Agamben ends by calling for a positive development of the concepts of form of life and the use of things — and I think a model here might actually be in atonal music. In one of Schoenberg’s lectures on the origin of the twelve-tone system, he said that he came to the realization that the tonal system was increasingly breaking down due to experimentation with dissonance. It had reached the point where the rules were so constantly violated that there seemed to be little point in keeping them — yet when he and his students attempted to compose in a “non-tonal” way, they found that they could not sustain long pieces and that they were constantly falling back into the old tonal patterns. Only once Schoenberg developed his own set of new rules for making use of the raw materials of the tonal system (i.e., the twelve tones of the octave) did the attempt to escape tonality become sustainable.

This comparison may be superficial, but I think the example of Schoenberg does contain one useful warning: when we’re developing our positive alternatives to the existing system, we should expect to be met with incomprehension.

(By the way, if you have absolutely no idea what I’m talking about, Alex Ross’s book on 20th century music, The Rest is Noise, is a really great way into the subject.)

Adorno on “classic rock”

From The Culture Industry:

If one seeks to find out who “likes” a commercial piece, one cannot avoid the suspicion that liking and disliking are inappropriate to the situation, even if the person questioned clothes his reactions in those words. The familiarity of the piece is a surrogate for the quality ascribed to it. To like it is almost the same thing as to recognize it.

One is predisposed to disagree with Adorno’s judgments on popular music.

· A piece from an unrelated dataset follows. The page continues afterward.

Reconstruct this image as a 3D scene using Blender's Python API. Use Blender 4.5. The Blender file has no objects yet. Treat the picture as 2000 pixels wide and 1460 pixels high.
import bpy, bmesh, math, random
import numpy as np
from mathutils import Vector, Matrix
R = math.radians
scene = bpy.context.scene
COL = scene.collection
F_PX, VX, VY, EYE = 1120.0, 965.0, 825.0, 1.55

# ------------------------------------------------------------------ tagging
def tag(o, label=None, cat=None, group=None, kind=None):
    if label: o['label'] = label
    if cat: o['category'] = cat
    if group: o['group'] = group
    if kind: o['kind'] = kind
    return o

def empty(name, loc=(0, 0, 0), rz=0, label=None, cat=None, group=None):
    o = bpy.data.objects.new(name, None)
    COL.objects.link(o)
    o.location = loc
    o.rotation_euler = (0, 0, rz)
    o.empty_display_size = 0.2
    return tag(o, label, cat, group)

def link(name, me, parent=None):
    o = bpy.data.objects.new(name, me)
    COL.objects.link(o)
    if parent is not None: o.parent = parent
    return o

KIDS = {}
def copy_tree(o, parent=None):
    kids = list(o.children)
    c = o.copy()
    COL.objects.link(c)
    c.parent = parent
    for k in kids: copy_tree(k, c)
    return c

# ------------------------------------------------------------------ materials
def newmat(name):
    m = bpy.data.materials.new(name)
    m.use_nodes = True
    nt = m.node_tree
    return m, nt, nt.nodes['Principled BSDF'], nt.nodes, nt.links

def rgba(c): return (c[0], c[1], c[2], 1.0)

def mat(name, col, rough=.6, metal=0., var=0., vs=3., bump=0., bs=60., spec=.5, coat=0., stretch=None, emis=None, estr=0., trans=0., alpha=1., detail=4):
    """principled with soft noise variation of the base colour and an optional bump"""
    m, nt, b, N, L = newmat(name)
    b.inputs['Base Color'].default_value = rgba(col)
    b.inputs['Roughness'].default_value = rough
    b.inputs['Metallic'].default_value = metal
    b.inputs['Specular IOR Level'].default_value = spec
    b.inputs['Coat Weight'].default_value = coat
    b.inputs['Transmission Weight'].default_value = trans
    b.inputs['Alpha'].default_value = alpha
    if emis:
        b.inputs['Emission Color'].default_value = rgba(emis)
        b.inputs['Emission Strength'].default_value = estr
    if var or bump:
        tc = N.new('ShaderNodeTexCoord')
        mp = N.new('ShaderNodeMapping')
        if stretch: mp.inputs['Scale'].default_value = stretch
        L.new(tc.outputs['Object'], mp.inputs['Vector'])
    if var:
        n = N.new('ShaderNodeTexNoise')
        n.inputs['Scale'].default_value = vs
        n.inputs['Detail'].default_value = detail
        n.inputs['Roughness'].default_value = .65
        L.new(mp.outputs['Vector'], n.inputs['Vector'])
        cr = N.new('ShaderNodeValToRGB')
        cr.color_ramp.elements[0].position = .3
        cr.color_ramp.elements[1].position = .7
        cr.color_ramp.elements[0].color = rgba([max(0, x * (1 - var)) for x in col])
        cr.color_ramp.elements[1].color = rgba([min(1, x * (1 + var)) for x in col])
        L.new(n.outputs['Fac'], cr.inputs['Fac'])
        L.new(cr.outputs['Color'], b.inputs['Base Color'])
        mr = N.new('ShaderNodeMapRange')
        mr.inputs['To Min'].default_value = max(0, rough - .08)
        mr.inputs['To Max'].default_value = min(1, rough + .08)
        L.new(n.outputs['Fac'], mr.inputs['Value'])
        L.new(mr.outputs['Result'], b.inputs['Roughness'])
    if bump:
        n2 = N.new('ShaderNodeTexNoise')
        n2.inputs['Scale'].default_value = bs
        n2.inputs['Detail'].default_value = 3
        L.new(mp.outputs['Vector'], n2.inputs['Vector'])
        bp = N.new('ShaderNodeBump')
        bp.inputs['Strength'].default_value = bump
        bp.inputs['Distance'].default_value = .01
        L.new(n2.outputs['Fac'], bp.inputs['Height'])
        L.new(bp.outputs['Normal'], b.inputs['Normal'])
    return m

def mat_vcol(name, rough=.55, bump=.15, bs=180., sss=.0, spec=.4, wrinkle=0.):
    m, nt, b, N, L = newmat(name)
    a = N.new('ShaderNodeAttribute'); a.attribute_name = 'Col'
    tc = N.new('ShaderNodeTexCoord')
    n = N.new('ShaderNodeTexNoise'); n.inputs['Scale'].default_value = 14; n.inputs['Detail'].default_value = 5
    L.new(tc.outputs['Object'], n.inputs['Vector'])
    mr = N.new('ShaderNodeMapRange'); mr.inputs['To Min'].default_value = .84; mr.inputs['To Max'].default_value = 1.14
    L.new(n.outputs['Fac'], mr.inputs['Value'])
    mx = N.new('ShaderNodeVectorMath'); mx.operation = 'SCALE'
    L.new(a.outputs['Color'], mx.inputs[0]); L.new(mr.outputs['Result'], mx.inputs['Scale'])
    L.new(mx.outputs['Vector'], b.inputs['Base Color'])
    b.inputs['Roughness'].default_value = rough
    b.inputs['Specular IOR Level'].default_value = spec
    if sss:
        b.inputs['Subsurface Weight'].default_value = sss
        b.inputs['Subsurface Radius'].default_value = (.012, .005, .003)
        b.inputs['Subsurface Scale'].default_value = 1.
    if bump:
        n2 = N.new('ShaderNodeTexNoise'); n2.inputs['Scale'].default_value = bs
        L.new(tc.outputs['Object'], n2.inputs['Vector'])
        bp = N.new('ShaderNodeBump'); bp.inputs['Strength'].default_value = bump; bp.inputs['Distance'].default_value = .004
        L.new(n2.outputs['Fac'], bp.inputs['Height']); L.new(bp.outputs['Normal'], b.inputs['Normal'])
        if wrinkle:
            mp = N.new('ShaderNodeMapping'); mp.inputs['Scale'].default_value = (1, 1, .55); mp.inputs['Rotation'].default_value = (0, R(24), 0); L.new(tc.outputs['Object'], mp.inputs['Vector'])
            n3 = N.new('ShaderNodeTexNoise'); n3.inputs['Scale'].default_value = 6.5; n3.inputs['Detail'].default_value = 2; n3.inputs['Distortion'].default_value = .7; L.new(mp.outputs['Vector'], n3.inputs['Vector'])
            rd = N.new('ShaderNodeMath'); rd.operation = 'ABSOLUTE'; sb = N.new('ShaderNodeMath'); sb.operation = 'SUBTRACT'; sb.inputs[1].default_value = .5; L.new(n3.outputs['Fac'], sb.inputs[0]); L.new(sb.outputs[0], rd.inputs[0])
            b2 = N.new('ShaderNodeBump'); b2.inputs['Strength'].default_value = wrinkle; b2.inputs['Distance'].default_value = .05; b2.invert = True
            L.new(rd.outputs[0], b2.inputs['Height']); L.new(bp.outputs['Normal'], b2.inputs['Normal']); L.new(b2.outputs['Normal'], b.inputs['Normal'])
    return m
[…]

He is, after all, the stuffy German philosopher trained in 12-tone composition, etc., etc., and so what does he know?

My reaction to this passage was certainly negative when I read it a couple days before leaving to visit my family for Thanksgiving — but several hours stuck in the car listening primarily to “classic rock” stations convinced me of the essential truth of this observation. Does anyone really “like” the song “American Pie,” for instance? What would that even mean?

The intuitive reaction of most people who “like” classic rock is not to enjoy the musical content, chord progressions, etc., but to imitate it — for instance, by singing along to the guitar solo on “Comfortably Numb,” as someone of my acquaintance may sometimes do when in the car alone. The advent of karakoe, American Idol, and Guitar Hero revealed the underlying truth of popular music. The popularity of these phenomenon shows that what is being sold here isn’t the direct enjoyment of music, but the fantasy that one could be a rock star.

(A possible objection: some music is meant for dancing, which perhaps wouldn’t fit with this analysis. But I wouldn’t know anything about that.)

The Wire and Porgy and Bess

As a new faculty member at Shimer, I get to audit one course this semester, which in my case is “Humanities 1: Art and Music” (basically Intro to Fine Arts). One of the main focal points for the music half of the class is Porgy and Bess, and watching it this weekend, I thought of a potential connection between the Gershwins’ opera and The Wire.

The very first scene of the first episode of The Wire has McNulty investigating a murder that resulted from a dice game gone bad. The first scene of Porgy and Bess features a craps game that ends with a murder. While Wikipedia informs me that the incident from The Wire is based on a real story David Simon came across in his reporting, it seems to me this can’t be a coincidence — by starting with a scene parallel to Porgy and Bess, Simon was most likely indicating his awareness of the challenges of creating a work of art focused on the black experience, as a white man.

(I am posting this in part because I know many of our readers are interested in The Wire, but mostly because preliminary internet research suggests I may have the chance to be the first person to publicly draw this connection.)